* Required work *
Extract the complete listing and output it unchanged.

* Data extract *

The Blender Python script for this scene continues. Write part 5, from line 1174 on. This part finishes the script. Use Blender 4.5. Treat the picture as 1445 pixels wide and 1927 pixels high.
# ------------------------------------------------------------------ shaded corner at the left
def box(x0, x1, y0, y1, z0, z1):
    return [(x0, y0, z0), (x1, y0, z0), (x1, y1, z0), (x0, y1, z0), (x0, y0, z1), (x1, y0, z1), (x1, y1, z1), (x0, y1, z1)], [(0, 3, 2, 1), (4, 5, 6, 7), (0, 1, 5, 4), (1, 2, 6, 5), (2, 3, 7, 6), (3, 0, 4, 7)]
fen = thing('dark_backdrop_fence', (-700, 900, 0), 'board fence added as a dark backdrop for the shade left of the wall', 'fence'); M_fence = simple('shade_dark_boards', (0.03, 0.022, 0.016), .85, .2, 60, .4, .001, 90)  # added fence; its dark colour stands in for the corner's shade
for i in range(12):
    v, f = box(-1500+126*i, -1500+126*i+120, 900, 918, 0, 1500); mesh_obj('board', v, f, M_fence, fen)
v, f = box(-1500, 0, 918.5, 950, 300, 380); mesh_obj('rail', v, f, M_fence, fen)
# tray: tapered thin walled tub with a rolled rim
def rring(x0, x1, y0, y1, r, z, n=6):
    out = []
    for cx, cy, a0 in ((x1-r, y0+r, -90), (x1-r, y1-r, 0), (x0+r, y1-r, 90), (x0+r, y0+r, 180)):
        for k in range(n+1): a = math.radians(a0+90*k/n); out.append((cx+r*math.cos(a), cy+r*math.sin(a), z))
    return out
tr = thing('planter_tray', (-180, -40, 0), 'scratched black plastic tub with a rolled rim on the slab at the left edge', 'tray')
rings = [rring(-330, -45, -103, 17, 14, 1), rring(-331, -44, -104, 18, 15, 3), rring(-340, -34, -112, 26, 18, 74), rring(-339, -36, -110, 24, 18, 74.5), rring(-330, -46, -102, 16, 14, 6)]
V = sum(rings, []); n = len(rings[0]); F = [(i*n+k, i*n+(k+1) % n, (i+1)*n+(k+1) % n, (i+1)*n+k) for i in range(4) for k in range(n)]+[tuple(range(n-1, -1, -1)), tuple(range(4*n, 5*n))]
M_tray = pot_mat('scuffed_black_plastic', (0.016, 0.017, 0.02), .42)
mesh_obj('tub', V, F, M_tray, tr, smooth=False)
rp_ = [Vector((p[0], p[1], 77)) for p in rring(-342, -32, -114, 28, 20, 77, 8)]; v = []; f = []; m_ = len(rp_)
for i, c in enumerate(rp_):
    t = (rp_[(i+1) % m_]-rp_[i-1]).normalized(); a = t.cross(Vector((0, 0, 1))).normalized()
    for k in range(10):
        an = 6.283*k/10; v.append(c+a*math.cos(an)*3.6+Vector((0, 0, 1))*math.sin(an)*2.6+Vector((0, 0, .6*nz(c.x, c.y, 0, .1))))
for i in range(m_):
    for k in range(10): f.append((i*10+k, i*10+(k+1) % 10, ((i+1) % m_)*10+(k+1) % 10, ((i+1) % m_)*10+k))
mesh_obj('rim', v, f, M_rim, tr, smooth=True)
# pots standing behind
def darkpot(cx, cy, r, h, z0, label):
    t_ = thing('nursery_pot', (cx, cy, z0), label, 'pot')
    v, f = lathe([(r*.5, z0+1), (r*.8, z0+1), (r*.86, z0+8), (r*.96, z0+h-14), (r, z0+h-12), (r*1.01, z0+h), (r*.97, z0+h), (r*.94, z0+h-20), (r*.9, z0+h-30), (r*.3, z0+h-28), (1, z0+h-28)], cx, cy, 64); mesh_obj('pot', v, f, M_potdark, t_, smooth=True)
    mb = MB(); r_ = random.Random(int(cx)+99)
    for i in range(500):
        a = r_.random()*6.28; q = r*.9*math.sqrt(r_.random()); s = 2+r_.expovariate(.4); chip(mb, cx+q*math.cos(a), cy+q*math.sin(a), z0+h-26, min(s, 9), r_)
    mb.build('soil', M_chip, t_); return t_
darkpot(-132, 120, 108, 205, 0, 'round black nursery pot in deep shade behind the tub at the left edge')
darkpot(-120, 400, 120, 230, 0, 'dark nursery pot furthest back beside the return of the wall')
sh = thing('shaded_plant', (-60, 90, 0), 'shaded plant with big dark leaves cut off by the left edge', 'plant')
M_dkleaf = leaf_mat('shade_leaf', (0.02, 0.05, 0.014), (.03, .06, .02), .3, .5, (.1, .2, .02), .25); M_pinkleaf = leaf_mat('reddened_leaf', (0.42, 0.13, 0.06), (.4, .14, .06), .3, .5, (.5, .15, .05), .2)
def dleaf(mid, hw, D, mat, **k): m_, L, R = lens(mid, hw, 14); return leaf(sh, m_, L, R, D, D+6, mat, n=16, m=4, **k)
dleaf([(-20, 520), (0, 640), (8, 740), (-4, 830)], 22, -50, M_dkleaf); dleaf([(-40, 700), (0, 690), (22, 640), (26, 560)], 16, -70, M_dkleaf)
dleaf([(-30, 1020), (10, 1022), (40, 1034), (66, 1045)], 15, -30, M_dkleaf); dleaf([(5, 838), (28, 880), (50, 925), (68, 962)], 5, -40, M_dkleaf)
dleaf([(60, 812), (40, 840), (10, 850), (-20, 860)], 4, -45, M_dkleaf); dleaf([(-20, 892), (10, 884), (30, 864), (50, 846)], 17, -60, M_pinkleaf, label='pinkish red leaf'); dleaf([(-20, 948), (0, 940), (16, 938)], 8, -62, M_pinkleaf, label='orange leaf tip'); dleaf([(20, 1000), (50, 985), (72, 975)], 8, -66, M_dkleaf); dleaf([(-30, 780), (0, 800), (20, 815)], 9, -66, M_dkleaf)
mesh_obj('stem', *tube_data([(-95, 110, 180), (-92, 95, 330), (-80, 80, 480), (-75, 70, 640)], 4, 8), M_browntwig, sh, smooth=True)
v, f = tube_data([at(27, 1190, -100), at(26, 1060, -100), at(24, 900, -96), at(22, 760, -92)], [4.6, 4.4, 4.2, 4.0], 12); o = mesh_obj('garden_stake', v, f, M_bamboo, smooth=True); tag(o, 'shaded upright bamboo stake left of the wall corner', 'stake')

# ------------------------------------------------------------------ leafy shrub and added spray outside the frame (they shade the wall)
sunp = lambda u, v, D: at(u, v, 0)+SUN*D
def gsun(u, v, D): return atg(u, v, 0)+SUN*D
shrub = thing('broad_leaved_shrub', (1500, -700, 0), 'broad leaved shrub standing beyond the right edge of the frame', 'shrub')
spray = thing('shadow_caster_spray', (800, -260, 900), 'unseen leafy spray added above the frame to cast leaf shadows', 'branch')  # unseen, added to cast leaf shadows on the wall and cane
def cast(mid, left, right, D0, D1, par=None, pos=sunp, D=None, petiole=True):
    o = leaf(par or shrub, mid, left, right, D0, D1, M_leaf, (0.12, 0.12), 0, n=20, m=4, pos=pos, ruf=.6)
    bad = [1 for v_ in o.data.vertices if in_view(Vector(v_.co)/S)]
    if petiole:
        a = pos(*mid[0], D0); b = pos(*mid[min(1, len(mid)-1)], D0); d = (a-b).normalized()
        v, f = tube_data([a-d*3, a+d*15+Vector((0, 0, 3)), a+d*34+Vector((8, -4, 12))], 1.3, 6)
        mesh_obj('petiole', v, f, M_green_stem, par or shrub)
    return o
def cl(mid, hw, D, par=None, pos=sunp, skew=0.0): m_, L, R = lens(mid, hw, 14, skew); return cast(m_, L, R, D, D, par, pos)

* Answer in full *
The Blender Python script for this scene continues. Write part 5, from line 1174 on. This part finishes the script. Use Blender 4.5. Treat the picture as 1445 pixels wide and 1927 pixels high.
# ------------------------------------------------------------------ shaded corner at the left
def box(x0, x1, y0, y1, z0, z1):
    return [(x0, y0, z0), (x1, y0, z0), (x1, y1, z0), (x0, y1, z0), (x0, y0, z1), (x1, y0, z1), (x1, y1, z1), (x0, y1, z1)], [(0, 3, 2, 1), (4, 5, 6, 7), (0, 1, 5, 4), (1, 2, 6, 5), (2, 3, 7, 6), (3, 0, 4, 7)]
fen = thing('dark_backdrop_fence', (-700, 900, 0), 'board fence added as a dark backdrop for the shade left of the wall', 'fence'); M_fence = simple('shade_dark_boards', (0.03, 0.022, 0.016), .85, .2, 60, .4, .001, 90)  # added fence; its dark colour stands in for the corner's shade
for i in range(12):
    v, f = box(-1500+126*i, -1500+126*i+120, 900, 918, 0, 1500); mesh_obj('board', v, f, M_fence, fen)
v, f = box(-1500, 0, 918.5, 950, 300, 380); mesh_obj('rail', v, f, M_fence, fen)
# tray: tapered thin walled tub with a rolled rim
def rring(x0, x1, y0, y1, r, z, n=6):
    out = []
    for cx, cy, a0 in ((x1-r, y0+r, -90), (x1-r, y1-r, 0), (x0+r, y1-r, 90), (x0+r, y0+r, 180)):
        for k in range(n+1): a = math.radians(a0+90*k/n); out.append((cx+r*math.cos(a), cy+r*math.sin(a), z))
    return out
tr = thing('planter_tray', (-180, -40, 0), 'scratched black plastic tub with a rolled rim on the slab at the left edge', 'tray')
rings = [rring(-330, -45, -103, 17, 14, 1), rring(-331, -44, -104, 18, 15, 3), rring(-340, -34, -112, 26, 18, 74), rring(-339, -36, -110, 24, 18, 74.5), rring(-330, -46, -102, 16, 14, 6)]
V = sum(rings, []); n = len(rings[0]); F = [(i*n+k, i*n+(k+1) % n, (i+1)*n+(k+1) % n, (i+1)*n+k) for i in range(4) for k in range(n)]+[tuple(range(n-1, -1, -1)), tuple(range(4*n, 5*n))]
M_tray = pot_mat('scuffed_black_plastic', (0.016, 0.017, 0.02), .42)
mesh_obj('tub', V, F, M_tray, tr, smooth=False)
rp_ = [Vector((p[0], p[1], 77)) for p in rring(-342, -32, -114, 28, 20, 77, 8)]; v = []; f = []; m_ = len(rp_)
for i, c in enumerate(rp_):
    t = (rp_[(i+1) % m_]-rp_[i-1]).normalized(); a = t.cross(Vector((0, 0, 1))).normalized()
    for k in range(10):
        an = 6.283*k/10; v.append(c+a*math.cos(an)*3.6+Vector((0, 0, 1))*math.sin(an)*2.6+Vector((0, 0, .6*nz(c.x, c.y, 0, .1))))
for i in range(m_):
    for k in range(10): f.append((i*10+k, i*10+(k+1) % 10, ((i+1) % m_)*10+(k+1) % 10, ((i+1) % m_)*10+k))
mesh_obj('rim', v, f, M_rim, tr, smooth=True)
# pots standing behind
def darkpot(cx, cy, r, h, z0, label):
    t_ = thing('nursery_pot', (cx, cy, z0), label, 'pot')
    v, f = lathe([(r*.5, z0+1), (r*.8, z0+1), (r*.86, z0+8), (r*.96, z0+h-14), (r, z0+h-12), (r*1.01, z0+h), (r*.97, z0+h), (r*.94, z0+h-20), (r*.9, z0+h-30), (r*.3, z0+h-28), (1, z0+h-28)], cx, cy, 64); mesh_obj('pot', v, f, M_potdark, t_, smooth=True)
    mb = MB(); r_ = random.Random(int(cx)+99)
    for i in range(500):
        a = r_.random()*6.28; q = r*.9*math.sqrt(r_.random()); s = 2+r_.expovariate(.4); chip(mb, cx+q*math.cos(a), cy+q*math.sin(a), z0+h-26, min(s, 9), r_)
    mb.build('soil', M_chip, t_); return t_
darkpot(-132, 120, 108, 205, 0, 'round black nursery pot in deep shade behind the tub at the left edge')
darkpot(-120, 400, 120, 230, 0, 'dark nursery pot furthest back beside the return of the wall')
sh = thing('shaded_plant', (-60, 90, 0), 'shaded plant with big dark leaves cut off by the left edge', 'plant')
M_dkleaf = leaf_mat('shade_leaf', (0.02, 0.05, 0.014), (.03, .06, .02), .3, .5, (.1, .2, .02), .25); M_pinkleaf = leaf_mat('reddened_leaf', (0.42, 0.13, 0.06), (.4, .14, .06), .3, .5, (.5, .15, .05), .2)
def dleaf(mid, hw, D, mat, **k): m_, L, R = lens(mid, hw, 14); return leaf(sh, m_, L, R, D, D+6, mat, n=16, m=4, **k)
dleaf([(-20, 520), (0, 640), (8, 740), (-4, 830)], 22, -50, M_dkleaf); dleaf([(-40, 700), (0, 690), (22, 640), (26, 560)], 16, -70, M_dkleaf)
dleaf([(-30, 1020), (10, 1022), (40, 1034), (66, 1045)], 15, -30, M_dkleaf); dleaf([(5, 838), (28, 880), (50, 925), (68, 962)], 5, -40, M_dkleaf)
dleaf([(60, 812), (40, 840), (10, 850), (-20, 860)], 4, -45, M_dkleaf); dleaf([(-20, 892), (10, 884), (30, 864), (50, 846)], 17, -60, M_pinkleaf, label='pinkish red leaf'); dleaf([(-20, 948), (0, 940), (16, 938)], 8, -62, M_pinkleaf, label='orange leaf tip'); dleaf([(20, 1000), (50, 985), (72, 975)], 8, -66, M_dkleaf); dleaf([(-30, 780), (0, 800), (20, 815)], 9, -66, M_dkleaf)
mesh_obj('stem', *tube_data([(-95, 110, 180), (-92, 95, 330), (-80, 80, 480), (-75, 70, 640)], 4, 8), M_browntwig, sh, smooth=True)
v, f = tube_data([at(27, 1190, -100), at(26, 1060, -100), at(24, 900, -96), at(22, 760, -92)], [4.6, 4.4, 4.2, 4.0], 12); o = mesh_obj('garden_stake', v, f, M_bamboo, smooth=True); tag(o, 'shaded upright bamboo stake left of the wall corner', 'stake')

# ------------------------------------------------------------------ leafy shrub and added spray outside the frame (they shade the wall)
sunp = lambda u, v, D: at(u, v, 0)+SUN*D
def gsun(u, v, D): return atg(u, v, 0)+SUN*D
shrub = thing('broad_leaved_shrub', (1500, -700, 0), 'broad leaved shrub standing beyond the right edge of the frame', 'shrub')
spray = thing('shadow_caster_spray', (800, -260, 900), 'unseen leafy spray added above the frame to cast leaf shadows', 'branch')  # unseen, added to cast leaf shadows on the wall and cane
def cast(mid, left, right, D0, D1, par=None, pos=sunp, D=None, petiole=True):
    o = leaf(par or shrub, mid, left, right, D0, D1, M_leaf, (0.12, 0.12), 0, n=20, m=4, pos=pos, ruf=.6)
    bad = [1 for v_ in o.data.vertices if in_view(Vector(v_.co)/S)]
    if petiole:
        a = pos(*mid[0], D0); b = pos(*mid[min(1, len(mid)-1)], D0); d = (a-b).normalized()
        v, f = tube_data([a-d*3, a+d*15+Vector((0, 0, 3)), a+d*34+Vector((8, -4, 12))], 1.3, 6)
        mesh_obj('petiole', v, f, M_green_stem, par or shrub)
    return o
def cl(mid, hw, D, par=None, pos=sunp, skew=0.0): m_, L, R = lens(mid, hw, 14, skew); return cast(m_, L, R, D, D, par, pos)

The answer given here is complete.